Data extract.

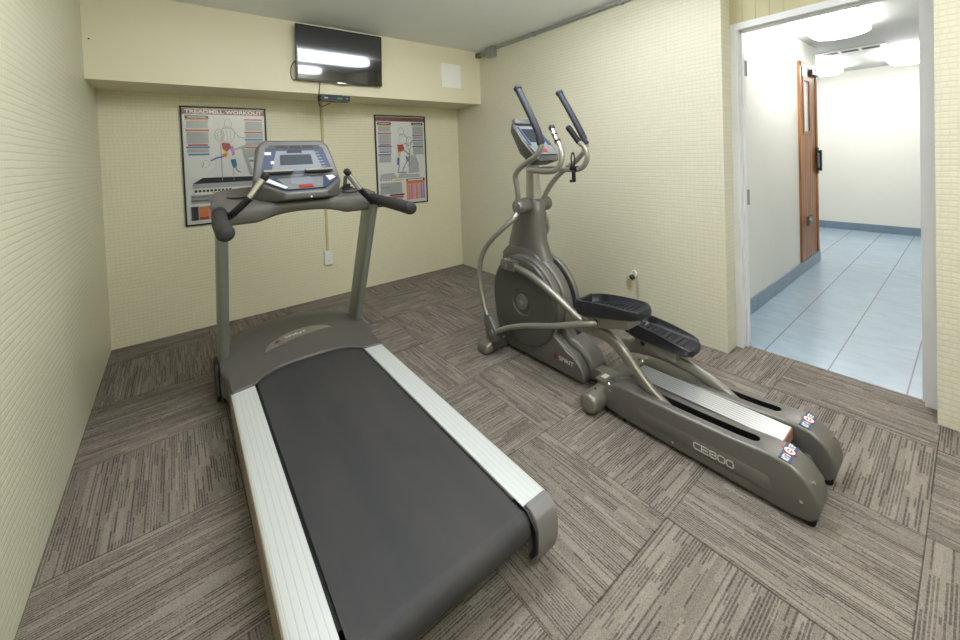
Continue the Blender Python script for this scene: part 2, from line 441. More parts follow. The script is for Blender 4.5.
# ---- setting
struct(MB().bx(-.1, 3.292, YF-.1, .1, -.06, 0, M['carpet']), 'floor')
struct(MB().bx(3.292, FX+.1, -4.6, -1.0, -.06, -.001, M['ctile']), 'floor')
struct(MB().bx(-.1, XT, YF-.1, .1, HZ, HZ+.08, M['ceil']), 'ceiling')
struct(MB().bx(XT, FX+.1, -4.6, -1.0, CZ, CZ+.08, M['corrceil']), 'ceiling')
struct(MB().bx(-.1, W+.3, 0, .1, 0, HZ, M['wall_x']), 'wall_back')
struct(MB().bx(-.1, 0, YF, 0, 0, HZ, M['wall_y']), 'wall_left')
struct(MB().bx(-.1, W+.3, YF-.1, YF, 0, HZ, M['wall_x']), 'wall_front')
b = MB()
b.bx(W, XT, DL, 0, 0, HZ, M['wall_r']); b.bx(W, XT, YF, DR, 0, HZ, M['wall_r'])
struct(b, 'wall_right')
# recessed lintel of grooved boards above the door
b = MB(); yy = DL
while yy > DR:
    y2 = max(yy-.0705, DR); b.bx(REC, XT, y2+.002, yy, 2.068, HZ, M['lintel'], .002); yy -= .0705
b.bx(REC+.006, XT, DR, DL, 2.068, HZ, M['lintel'])
struct(b, 'trim_1')
# soffit box across the back wall
SY, SZ = -.4635, 1.8552
struct(MB().bx(0, W, SY, 0, SZ, HZ, M['soffit']), 'wall_upper')
# door casing: jambs, stops and head
b = MB(); tr = M['trim']
b.bx(REC, XT, DL-.0395, DL, 0, 2.028, tr, .003); b.bx(REC, XT, DR, DR+.046, 0, 2.028, tr, .003)
b.bx(REC, XT, DR, DL, 2.028, 2.068, tr, .003)
b.bx(REC+.045, REC+.075, DL-.052, DL-.0395, 0, 2.028, tr, .002); b.bx(REC+.045, REC+.075, DR+.046, DR+.056, 0, 2.028, tr, .002)
b.bx(REC+.045, REC+.075, DR, DL, 2.016, 2.028, tr, .002)
dr = struct(b, 'door_1')
for z in (.96, 1.80):
    h = MB(); h.bx(XT-.034, XT-.002, DL-.0425, DL-.039, z-.05, z+.05, M['hinge'], .001)
    h.cyl((XT+.002, DL-.044, z-.05), (XT+.002, DL-.044, z+.05), .005, M['hinge'], 10)
    h.build('hinge', None, dr)
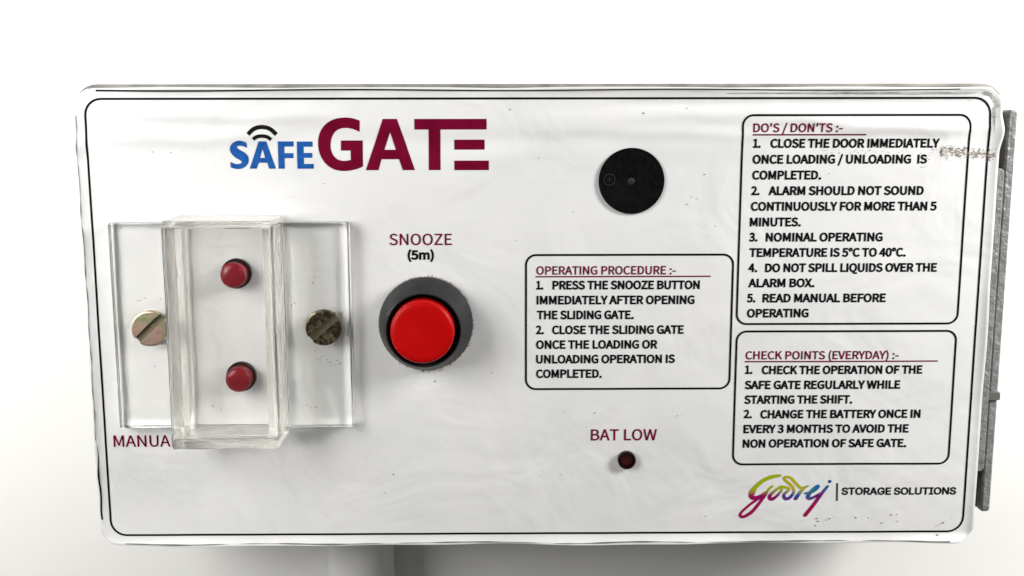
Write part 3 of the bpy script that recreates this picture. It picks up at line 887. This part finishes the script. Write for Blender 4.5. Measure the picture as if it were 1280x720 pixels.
# specks on the acrylic
f = Flat(3.34, lambda x, y: 0)
rnd = random.Random(11)
for x, y in ((-46, 5), (-45, 6.3), (-44, 7), (-43.2, 7.4), (-42, 7.2), (-43.8, 7.9), (-42.6, 8.1), (-41, 7.8), (-45.6, 6.8), (-41.6, 8.2), (-45.8, 3.8), (-49.2, 13.6), (-48, 17), (-46.8, 17), (-46.4, -9), (-46, -10), (-82, -5.5), (-80.9, -6), (-83, 2), (-80, 8.2), (-84.6, -20.6), (-77.6, -5.4), (-50.5, -4.6)):
    for k in range(2):
        fleck(f, x + rnd.gauss(0, .25), y + rnd.gauss(0, .2), abs(rnd.gauss(.07, .05)) + .05, rnd)
f.build('dust_specks', 'speck', cover, 'stuff')
f = Flat(12.54, lambda x, y: 0)
for x, y in ((-64.6, -15.2), (-65.6, 14.3), (-64.7, 14.9), (-63.9, 15.1), (-58, 6), (-60.2, 17)):
    fleck(f, x, y, abs(rnd.gauss(.07, .04)) + .05, rnd)
f.build('dust_specks', 'speck', cover, 'stuff')

# ---- grey hammertone hinge on the right side
hinge = prism('hinge', [(round_rect(98.45, 100.5, -44.0, 44.25, .7), -9), (round_rect(98.45, 100.5, -44.0, 44.25, .7), -6.5), (round_rect(98.6, 100.45, -43.85, 44.1, .65), -6.1), (round_rect(98.9, 100.2, -43.5, 43.8, .5), -5.9)], 'hammer', box)
prism('leaf', [(round_rect(93.0, 98.15, -31.8, 34.6, 1.1), -7.5), (round_rect(93.0, 98.15, -31.8, 34.6, 1.1), -5.2), (round_rect(93.1, 97.9, -31.6, 34.4, 1.0), -4.9)], 'hammer', hinge)
prism('gap_shade', [(round_rect(92.9, 98.9, -43.6, 43.9, .4), -11), (round_rect(92.9, 98.9, -43.6, 43.9, .4), -8.6)], 'bore', hinge)  # near-black sheet added to paint the shade in the hinge gap
prism('knuckle', [(round_rect(98.0, 100.75, 16.7, 18.6, .3), -6.2), (round_rect(98.1, 100.7, 16.8, 18.5, .3), -5.3)], 'speck', hinge)

# ---- children of the box: keep their place now that the box's base has an origin of its own
for o in box.children:
    o.matrix_parent_inverse = INV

To do. Restate each entry word for word, please, but drop any images it holds.

Reply to the task.
Continue the Blender Python script for this scene: part 2, from line 441. More parts follow. The script is for Blender 4.5.
# ---- setting
struct(MB().bx(-.1, 3.292, YF-.1, .1, -.06, 0, M['carpet']), 'floor')
struct(MB().bx(3.292, FX+.1, -4.6, -1.0, -.06, -.001, M['ctile']), 'floor')
struct(MB().bx(-.1, XT, YF-.1, .1, HZ, HZ+.08, M['ceil']), 'ceiling')
struct(MB().bx(XT, FX+.1, -4.6, -1.0, CZ, CZ+.08, M['corrceil']), 'ceiling')
struct(MB().bx(-.1, W+.3, 0, .1, 0, HZ, M['wall_x']), 'wall_back')
struct(MB().bx(-.1, 0, YF, 0, 0, HZ, M['wall_y']), 'wall_left')
struct(MB().bx(-.1, W+.3, YF-.1, YF, 0, HZ, M['wall_x']), 'wall_front')
b = MB()
b.bx(W, XT, DL, 0, 0, HZ, M['wall_r']); b.bx(W, XT, YF, DR, 0, HZ, M['wall_r'])
struct(b, 'wall_right')
# recessed lintel of grooved boards above the door
b = MB(); yy = DL
while yy > DR:
    y2 = max(yy-.0705, DR); b.bx(REC, XT, y2+.002, yy, 2.068, HZ, M['lintel'], .002); yy -= .0705
b.bx(REC+.006, XT, DR, DL, 2.068, HZ, M['lintel'])
struct(b, 'trim_1')
# soffit box across the back wall
SY, SZ = -.4635, 1.8552
struct(MB().bx(0, W, SY, 0, SZ, HZ, M['soffit']), 'wall_upper')
# door casing: jambs, stops and head
b = MB(); tr = M['trim']
b.bx(REC, XT, DL-.0395, DL, 0, 2.028, tr, .003); b.bx(REC, XT, DR, DR+.046, 0, 2.028, tr, .003)
b.bx(REC, XT, DR, DL, 2.028, 2.068, tr, .003)
b.bx(REC+.045, REC+.075, DL-.052, DL-.0395, 0, 2.028, tr, .002); b.bx(REC+.045, REC+.075, DR+.046, DR+.056, 0, 2.028, tr, .002)
b.bx(REC+.045, REC+.075, DR, DL, 2.016, 2.028, tr, .002)
dr = struct(b, 'door_1')
for z in (.96, 1.80):
    h = MB(); h.bx(XT-.034, XT-.002, DL-.0425, DL-.039, z-.05, z+.05, M['hinge'], .001)
    h.cyl((XT+.002, DL-.044, z-.05), (XT+.002, DL-.044, z+.05), .005, M['hinge'], 10)
    h.build('hinge', None, dr)
Write part 3 of the bpy script that recreates this picture. It picks up at line 887. This part finishes the script. Write for Blender 4.5. Measure the picture as if it were 1280x720 pixels.
# specks on the acrylic
f = Flat(3.34, lambda x, y: 0)
rnd = random.Random(11)
for x, y in ((-46, 5), (-45, 6.3), (-44, 7), (-43.2, 7.4), (-42, 7.2), (-43.8, 7.9), (-42.6, 8.1), (-41, 7.8), (-45.6, 6.8), (-41.6, 8.2), (-45.8, 3.8), (-49.2, 13.6), (-48, 17), (-46.8, 17), (-46.4, -9), (-46, -10), (-82, -5.5), (-80.9, -6), (-83, 2), (-80, 8.2), (-84.6, -20.6), (-77.6, -5.4), (-50.5, -4.6)):
    for k in range(2):
        fleck(f, x + rnd.gauss(0, .25), y + rnd.gauss(0, .2), abs(rnd.gauss(.07, .05)) + .05, rnd)
f.build('dust_specks', 'speck', cover, 'stuff')
f = Flat(12.54, lambda x, y: 0)
for x, y in ((-64.6, -15.2), (-65.6, 14.3), (-64.7, 14.9), (-63.9, 15.1), (-58, 6), (-60.2, 17)):
    fleck(f, x, y, abs(rnd.gauss(.07, .04)) + .05, rnd)
f.build('dust_specks', 'speck', cover, 'stuff')

# ---- grey hammertone hinge on the right side
hinge = prism('hinge', [(round_rect(98.45, 100.5, -44.0, 44.25, .7), -9), (round_rect(98.45, 100.5, -44.0, 44.25, .7), -6.5), (round_rect(98.6, 100.45, -43.85, 44.1, .65), -6.1), (round_rect(98.9, 100.2, -43.5, 43.8, .5), -5.9)], 'hammer', box)
prism('leaf', [(round_rect(93.0, 98.15, -31.8, 34.6, 1.1), -7.5), (round_rect(93.0, 98.15, -31.8, 34.6, 1.1), -5.2), (round_rect(93.1, 97.9, -31.6, 34.4, 1.0), -4.9)], 'hammer', hinge)
prism('gap_shade', [(round_rect(92.9, 98.9, -43.6, 43.9, .4), -11), (round_rect(92.9, 98.9, -43.6, 43.9, .4), -8.6)], 'bore', hinge)  # near-black sheet added to paint the shade in the hinge gap
prism('knuckle', [(round_rect(98.0, 100.75, 16.7, 18.6, .3), -6.2), (round_rect(98.1, 100.7, 16.8, 18.5, .3), -5.3)], 'speck', hinge)

# ---- children of the box: keep their place now that the box's base has an origin of its own
for o in box.children:
    o.matrix_parent_inverse = INV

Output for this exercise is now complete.